= Direction =
Would you retype, exactly and without the pictures, the lines between the line holding "Write a Godot" and the line holding "var rng := RandomNumberGenerator.new()", inclusive, and nothing else?

= Exercise data =

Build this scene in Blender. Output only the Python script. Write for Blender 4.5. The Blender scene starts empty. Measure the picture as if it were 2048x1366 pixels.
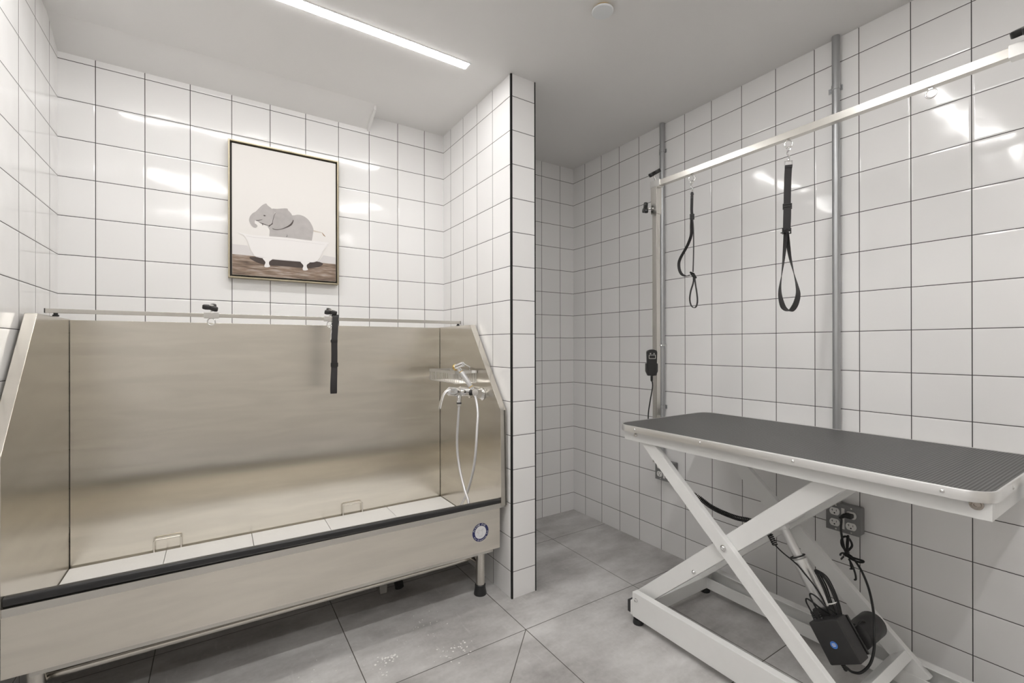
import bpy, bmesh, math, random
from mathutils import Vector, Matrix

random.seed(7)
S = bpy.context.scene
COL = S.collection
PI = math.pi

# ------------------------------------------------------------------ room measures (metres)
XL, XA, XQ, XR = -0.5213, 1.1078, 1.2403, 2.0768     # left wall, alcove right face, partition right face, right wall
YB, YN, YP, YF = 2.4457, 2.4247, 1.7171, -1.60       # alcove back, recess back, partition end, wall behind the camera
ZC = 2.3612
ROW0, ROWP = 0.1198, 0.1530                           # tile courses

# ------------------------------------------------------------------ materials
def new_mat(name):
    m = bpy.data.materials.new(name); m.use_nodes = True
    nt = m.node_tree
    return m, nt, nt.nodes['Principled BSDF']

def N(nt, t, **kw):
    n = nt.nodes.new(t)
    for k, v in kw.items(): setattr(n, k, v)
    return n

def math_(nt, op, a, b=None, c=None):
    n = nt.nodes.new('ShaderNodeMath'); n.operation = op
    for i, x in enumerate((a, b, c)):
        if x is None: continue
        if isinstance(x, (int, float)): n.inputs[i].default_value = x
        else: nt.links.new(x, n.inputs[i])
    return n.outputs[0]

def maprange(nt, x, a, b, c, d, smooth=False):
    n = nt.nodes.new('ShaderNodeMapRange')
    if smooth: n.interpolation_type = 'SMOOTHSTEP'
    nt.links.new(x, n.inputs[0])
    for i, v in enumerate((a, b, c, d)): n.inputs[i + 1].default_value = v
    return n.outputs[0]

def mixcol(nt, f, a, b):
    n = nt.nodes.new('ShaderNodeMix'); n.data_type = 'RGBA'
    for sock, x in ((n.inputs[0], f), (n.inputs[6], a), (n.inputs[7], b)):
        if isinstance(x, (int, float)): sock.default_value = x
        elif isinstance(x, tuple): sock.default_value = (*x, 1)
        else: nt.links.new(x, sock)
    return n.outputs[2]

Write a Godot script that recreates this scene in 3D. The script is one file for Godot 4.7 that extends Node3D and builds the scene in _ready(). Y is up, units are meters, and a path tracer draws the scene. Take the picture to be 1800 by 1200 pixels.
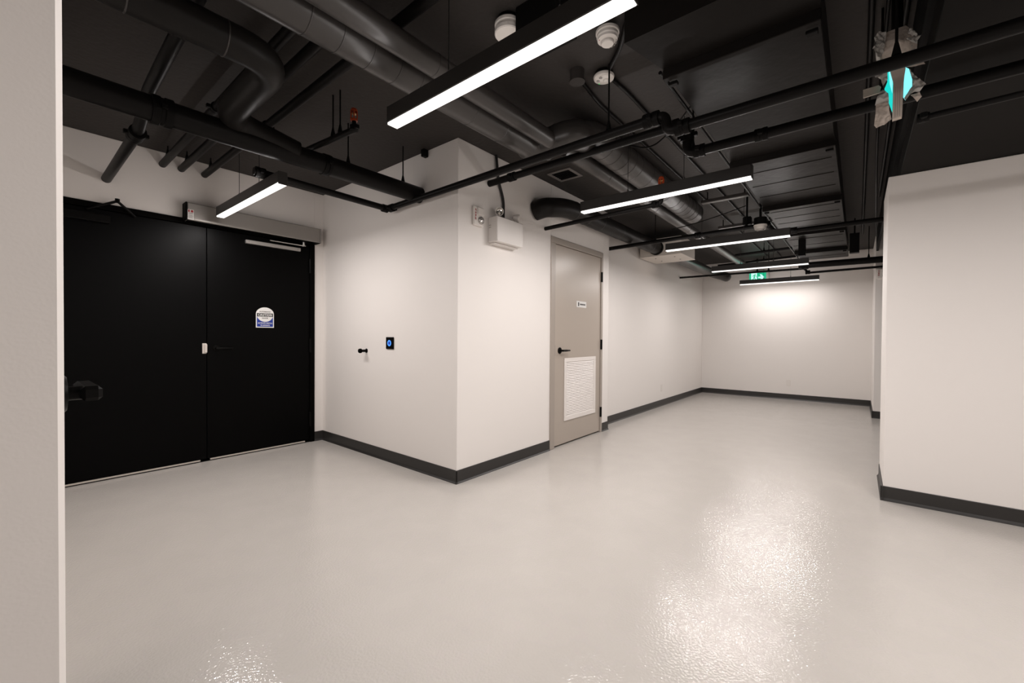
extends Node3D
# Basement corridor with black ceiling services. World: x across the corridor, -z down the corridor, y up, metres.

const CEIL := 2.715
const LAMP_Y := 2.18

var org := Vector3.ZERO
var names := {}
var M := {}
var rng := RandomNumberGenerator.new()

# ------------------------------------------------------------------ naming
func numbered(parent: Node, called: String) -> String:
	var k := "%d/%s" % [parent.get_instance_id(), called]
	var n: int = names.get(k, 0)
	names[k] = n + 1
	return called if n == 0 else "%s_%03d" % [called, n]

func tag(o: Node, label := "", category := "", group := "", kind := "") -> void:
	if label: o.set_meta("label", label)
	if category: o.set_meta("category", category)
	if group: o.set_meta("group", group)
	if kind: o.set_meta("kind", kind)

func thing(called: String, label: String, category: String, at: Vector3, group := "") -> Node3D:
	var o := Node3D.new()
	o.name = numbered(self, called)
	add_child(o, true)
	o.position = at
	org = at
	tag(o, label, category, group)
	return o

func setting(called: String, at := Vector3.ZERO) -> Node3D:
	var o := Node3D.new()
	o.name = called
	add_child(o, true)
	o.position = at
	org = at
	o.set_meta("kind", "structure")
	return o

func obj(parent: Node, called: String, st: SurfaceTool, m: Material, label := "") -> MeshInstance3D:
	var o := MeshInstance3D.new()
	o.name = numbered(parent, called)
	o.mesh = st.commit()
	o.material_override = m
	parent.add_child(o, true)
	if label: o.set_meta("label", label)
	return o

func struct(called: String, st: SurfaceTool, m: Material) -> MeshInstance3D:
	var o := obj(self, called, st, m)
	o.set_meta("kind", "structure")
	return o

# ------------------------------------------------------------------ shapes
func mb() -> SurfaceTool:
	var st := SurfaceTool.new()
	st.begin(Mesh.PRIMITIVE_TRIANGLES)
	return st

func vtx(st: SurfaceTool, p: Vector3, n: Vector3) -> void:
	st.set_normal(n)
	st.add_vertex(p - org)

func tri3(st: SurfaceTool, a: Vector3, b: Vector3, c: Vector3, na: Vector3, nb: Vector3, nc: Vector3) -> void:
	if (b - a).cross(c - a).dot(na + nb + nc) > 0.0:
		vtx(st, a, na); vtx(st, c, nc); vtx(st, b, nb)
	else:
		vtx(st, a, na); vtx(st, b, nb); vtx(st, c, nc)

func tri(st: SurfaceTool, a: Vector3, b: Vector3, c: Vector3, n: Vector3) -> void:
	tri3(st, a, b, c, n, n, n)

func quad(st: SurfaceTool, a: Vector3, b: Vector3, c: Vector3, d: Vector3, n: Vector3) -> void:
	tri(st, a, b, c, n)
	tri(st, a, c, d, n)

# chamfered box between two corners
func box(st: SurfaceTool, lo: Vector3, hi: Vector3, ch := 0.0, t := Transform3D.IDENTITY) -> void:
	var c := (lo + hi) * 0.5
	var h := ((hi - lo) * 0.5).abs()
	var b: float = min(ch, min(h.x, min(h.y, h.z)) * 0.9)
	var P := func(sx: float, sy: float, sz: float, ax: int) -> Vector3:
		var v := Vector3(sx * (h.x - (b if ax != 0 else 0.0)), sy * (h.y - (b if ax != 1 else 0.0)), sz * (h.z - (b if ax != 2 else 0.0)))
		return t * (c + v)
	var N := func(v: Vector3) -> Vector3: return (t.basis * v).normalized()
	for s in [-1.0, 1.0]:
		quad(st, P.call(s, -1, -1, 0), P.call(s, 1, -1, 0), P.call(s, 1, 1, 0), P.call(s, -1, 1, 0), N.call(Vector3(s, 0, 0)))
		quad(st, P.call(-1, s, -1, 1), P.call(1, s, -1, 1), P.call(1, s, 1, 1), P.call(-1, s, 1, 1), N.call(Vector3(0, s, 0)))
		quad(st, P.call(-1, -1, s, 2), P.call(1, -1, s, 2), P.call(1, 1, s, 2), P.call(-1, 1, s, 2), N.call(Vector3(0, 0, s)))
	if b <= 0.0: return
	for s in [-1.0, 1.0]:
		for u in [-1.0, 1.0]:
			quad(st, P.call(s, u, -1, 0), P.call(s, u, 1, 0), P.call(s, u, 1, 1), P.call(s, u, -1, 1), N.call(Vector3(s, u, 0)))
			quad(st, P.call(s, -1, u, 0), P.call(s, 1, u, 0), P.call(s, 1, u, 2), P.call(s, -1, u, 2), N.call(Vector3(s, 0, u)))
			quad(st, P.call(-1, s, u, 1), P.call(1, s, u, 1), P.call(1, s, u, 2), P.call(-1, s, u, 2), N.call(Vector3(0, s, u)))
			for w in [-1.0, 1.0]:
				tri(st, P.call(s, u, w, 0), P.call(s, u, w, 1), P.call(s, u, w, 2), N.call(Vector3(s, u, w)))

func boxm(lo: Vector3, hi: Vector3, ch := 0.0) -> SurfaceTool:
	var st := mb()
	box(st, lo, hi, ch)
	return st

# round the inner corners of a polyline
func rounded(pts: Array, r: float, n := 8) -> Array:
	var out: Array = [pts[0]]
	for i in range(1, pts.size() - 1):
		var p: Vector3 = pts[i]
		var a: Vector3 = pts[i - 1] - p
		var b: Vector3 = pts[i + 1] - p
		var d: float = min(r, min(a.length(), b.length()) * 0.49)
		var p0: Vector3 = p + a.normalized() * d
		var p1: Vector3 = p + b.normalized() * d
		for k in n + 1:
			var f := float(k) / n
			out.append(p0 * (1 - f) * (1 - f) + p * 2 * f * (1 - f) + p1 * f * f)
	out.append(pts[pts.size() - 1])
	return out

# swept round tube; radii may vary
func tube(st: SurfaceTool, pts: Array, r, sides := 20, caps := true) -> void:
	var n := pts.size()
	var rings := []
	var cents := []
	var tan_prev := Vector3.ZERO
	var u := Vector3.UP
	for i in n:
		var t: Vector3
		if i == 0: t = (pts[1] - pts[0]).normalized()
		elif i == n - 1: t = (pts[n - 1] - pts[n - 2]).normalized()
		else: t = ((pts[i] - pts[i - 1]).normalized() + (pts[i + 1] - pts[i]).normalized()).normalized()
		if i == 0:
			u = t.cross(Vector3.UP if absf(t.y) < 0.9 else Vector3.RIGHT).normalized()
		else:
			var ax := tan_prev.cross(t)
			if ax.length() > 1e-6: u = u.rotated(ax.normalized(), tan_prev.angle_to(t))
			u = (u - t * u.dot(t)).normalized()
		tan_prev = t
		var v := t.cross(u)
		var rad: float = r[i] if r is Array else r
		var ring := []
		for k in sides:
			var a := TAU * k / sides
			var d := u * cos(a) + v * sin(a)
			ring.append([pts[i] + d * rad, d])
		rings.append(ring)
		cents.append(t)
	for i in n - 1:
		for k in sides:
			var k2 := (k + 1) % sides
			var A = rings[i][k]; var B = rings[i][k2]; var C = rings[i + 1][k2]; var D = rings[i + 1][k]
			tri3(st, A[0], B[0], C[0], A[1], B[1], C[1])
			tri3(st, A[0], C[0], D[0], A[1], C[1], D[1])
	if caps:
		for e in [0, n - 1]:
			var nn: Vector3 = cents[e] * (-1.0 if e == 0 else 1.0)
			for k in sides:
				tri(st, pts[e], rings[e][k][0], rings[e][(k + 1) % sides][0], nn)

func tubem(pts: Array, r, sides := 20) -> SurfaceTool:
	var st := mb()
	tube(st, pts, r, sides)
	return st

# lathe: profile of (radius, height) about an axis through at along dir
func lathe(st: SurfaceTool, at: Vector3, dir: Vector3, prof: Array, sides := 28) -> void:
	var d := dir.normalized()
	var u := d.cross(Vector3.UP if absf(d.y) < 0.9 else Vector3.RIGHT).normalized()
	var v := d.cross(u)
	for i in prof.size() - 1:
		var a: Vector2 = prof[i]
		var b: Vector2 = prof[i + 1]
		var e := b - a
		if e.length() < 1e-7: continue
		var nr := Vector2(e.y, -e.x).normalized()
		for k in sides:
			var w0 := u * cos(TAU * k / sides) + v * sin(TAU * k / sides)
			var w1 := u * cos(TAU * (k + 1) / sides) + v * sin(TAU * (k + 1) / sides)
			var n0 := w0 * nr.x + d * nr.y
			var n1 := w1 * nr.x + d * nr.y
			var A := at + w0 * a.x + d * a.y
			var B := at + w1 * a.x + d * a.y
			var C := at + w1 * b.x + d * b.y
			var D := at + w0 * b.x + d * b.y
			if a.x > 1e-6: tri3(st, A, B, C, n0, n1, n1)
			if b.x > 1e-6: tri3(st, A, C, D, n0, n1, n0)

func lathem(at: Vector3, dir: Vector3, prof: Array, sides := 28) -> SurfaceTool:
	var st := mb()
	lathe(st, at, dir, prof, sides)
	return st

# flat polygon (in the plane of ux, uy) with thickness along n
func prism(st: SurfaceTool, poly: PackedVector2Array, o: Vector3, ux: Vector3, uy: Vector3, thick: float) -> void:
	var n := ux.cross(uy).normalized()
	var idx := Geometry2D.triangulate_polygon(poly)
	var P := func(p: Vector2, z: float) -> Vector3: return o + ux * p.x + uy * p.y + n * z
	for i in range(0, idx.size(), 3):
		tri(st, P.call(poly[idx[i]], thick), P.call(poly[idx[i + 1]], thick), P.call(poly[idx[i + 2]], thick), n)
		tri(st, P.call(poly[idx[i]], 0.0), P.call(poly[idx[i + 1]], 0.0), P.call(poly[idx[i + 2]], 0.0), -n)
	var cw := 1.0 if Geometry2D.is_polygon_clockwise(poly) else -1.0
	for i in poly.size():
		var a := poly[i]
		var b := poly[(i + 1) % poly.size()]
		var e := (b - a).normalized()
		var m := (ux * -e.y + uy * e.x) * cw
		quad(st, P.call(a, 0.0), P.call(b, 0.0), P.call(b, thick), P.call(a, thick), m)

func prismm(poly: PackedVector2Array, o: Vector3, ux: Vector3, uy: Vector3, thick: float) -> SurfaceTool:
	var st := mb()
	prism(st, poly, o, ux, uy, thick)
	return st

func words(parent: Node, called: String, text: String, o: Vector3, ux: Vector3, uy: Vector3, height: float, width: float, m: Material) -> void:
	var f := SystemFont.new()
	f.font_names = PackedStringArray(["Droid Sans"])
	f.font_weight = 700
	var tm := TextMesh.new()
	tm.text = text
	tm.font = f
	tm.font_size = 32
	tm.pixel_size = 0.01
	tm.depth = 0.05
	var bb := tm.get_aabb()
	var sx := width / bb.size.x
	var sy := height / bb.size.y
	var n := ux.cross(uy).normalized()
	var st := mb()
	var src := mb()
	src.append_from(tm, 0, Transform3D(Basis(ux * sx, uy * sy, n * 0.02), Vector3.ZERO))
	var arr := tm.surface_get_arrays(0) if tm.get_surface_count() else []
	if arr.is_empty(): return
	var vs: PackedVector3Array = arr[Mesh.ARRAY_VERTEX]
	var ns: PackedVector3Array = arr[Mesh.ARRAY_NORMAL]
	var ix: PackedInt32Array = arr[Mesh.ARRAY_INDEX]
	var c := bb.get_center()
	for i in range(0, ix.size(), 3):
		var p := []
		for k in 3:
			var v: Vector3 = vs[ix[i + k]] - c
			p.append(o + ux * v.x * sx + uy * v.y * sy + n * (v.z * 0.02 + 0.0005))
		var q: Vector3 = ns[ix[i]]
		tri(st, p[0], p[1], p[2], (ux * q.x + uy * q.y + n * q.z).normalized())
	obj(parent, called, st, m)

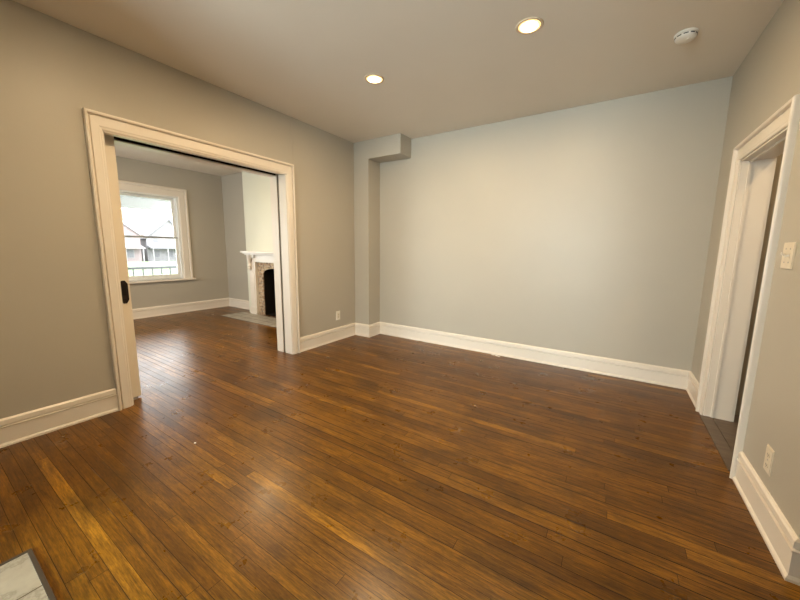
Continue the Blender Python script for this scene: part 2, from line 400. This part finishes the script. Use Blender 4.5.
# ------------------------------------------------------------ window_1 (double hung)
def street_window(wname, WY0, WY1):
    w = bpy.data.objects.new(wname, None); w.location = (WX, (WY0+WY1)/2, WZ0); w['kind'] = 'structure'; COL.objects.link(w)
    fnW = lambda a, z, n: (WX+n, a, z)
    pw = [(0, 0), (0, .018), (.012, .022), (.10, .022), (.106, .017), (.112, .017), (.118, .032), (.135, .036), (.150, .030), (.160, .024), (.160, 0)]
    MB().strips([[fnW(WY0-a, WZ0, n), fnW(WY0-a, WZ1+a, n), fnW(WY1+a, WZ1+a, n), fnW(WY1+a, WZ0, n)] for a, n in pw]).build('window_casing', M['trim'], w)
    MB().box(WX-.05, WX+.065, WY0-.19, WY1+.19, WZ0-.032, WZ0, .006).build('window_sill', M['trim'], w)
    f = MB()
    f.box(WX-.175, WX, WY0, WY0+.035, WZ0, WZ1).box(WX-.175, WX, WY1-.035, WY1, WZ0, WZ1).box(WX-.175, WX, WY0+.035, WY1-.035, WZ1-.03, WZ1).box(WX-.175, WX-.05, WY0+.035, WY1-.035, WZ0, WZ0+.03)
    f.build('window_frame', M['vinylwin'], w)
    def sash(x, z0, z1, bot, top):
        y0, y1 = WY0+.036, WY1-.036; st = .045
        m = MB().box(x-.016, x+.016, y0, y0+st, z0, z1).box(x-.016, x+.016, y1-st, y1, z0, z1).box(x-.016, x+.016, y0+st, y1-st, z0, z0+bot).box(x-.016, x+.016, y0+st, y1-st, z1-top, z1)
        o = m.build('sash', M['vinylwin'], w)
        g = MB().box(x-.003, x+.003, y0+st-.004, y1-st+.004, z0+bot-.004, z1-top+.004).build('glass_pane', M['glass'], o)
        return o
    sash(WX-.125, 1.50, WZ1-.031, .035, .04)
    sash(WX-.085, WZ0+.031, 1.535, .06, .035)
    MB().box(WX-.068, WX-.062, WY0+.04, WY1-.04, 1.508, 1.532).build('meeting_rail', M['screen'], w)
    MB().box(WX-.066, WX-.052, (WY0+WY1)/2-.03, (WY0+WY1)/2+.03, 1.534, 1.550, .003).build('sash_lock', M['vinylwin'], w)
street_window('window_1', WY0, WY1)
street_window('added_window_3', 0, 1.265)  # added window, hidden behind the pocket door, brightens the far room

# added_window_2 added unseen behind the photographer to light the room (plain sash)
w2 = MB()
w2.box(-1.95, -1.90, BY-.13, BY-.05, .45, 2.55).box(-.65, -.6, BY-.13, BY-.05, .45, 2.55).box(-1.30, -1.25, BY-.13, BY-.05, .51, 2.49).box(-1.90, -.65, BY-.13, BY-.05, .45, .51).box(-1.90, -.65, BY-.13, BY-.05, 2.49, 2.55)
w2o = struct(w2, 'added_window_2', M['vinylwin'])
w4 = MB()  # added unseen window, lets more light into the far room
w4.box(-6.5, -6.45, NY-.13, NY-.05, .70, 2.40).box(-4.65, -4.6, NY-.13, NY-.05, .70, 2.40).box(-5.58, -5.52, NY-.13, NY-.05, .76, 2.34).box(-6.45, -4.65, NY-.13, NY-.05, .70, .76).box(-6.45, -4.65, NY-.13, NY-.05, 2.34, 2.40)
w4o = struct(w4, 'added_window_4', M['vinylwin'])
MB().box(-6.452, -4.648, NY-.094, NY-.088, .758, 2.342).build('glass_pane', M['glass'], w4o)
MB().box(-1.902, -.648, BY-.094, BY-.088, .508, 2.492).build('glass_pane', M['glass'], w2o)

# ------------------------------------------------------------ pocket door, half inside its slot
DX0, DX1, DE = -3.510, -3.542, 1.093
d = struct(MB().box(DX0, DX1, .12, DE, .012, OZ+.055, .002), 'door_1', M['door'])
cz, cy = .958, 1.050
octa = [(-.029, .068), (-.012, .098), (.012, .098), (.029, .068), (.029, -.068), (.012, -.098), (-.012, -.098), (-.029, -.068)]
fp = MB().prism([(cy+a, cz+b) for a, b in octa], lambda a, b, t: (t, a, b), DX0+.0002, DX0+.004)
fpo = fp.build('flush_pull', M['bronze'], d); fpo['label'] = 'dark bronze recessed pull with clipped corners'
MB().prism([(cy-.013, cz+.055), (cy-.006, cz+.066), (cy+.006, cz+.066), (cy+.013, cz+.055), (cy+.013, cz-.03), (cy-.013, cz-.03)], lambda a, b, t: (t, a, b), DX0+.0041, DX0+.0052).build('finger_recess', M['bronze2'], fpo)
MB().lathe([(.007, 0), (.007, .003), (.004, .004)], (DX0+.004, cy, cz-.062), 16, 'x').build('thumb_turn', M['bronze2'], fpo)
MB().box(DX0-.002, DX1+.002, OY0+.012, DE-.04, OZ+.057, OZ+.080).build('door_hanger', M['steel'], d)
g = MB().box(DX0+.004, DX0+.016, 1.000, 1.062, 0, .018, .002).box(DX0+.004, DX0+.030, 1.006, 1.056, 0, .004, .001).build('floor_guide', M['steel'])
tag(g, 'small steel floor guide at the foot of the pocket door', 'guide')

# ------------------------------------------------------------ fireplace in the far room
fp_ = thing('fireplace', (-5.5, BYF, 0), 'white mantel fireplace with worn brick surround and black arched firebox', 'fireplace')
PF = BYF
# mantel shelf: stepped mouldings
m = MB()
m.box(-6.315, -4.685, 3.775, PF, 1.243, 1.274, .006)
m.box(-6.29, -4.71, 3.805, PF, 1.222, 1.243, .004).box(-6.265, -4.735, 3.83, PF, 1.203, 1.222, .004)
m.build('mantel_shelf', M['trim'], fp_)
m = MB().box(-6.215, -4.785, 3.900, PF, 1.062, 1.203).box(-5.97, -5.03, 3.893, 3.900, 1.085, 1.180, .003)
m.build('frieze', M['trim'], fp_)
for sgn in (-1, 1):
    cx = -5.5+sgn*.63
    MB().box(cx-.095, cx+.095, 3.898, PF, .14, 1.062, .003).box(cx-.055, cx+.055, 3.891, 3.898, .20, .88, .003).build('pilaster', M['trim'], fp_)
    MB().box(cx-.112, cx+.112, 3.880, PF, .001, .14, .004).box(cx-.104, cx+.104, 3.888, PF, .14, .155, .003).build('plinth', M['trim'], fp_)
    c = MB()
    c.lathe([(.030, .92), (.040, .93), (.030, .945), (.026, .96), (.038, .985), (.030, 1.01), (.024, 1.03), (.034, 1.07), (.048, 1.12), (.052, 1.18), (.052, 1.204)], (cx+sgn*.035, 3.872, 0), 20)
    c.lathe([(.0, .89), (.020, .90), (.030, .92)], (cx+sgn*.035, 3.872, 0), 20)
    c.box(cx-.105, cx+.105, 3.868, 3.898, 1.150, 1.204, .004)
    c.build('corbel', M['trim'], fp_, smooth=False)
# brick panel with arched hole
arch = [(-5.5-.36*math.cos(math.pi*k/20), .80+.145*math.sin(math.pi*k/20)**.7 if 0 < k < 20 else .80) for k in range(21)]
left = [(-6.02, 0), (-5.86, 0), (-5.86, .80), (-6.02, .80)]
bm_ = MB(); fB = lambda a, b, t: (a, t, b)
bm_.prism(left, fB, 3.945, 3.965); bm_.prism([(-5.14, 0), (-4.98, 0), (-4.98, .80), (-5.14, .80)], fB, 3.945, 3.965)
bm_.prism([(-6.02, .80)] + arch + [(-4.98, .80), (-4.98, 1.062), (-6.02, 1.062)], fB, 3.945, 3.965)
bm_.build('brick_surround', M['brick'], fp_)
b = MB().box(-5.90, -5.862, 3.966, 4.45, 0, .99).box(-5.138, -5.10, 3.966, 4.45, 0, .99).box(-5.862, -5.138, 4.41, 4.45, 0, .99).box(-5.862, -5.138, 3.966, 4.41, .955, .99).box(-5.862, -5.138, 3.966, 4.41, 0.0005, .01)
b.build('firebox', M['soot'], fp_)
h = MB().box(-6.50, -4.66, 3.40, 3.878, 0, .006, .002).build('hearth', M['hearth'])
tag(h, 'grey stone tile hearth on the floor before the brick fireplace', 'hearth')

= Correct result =
Write a Godot script that recreates this scene in 3D. The script is one file for Godot 4.7 that extends Node3D and builds the scene in _ready(). Y is up, units are meters, and a path tracer draws the scene. Take the picture to be 1800 by 1200 pixels.
extends Node3D
# Basement corridor with black ceiling services. World: x across the corridor, -z down the corridor, y up, metres.

const CEIL := 2.715
const LAMP_Y := 2.18

var org := Vector3.ZERO
var names := {}
var M := {}
var rng := RandomNumberGenerator.new()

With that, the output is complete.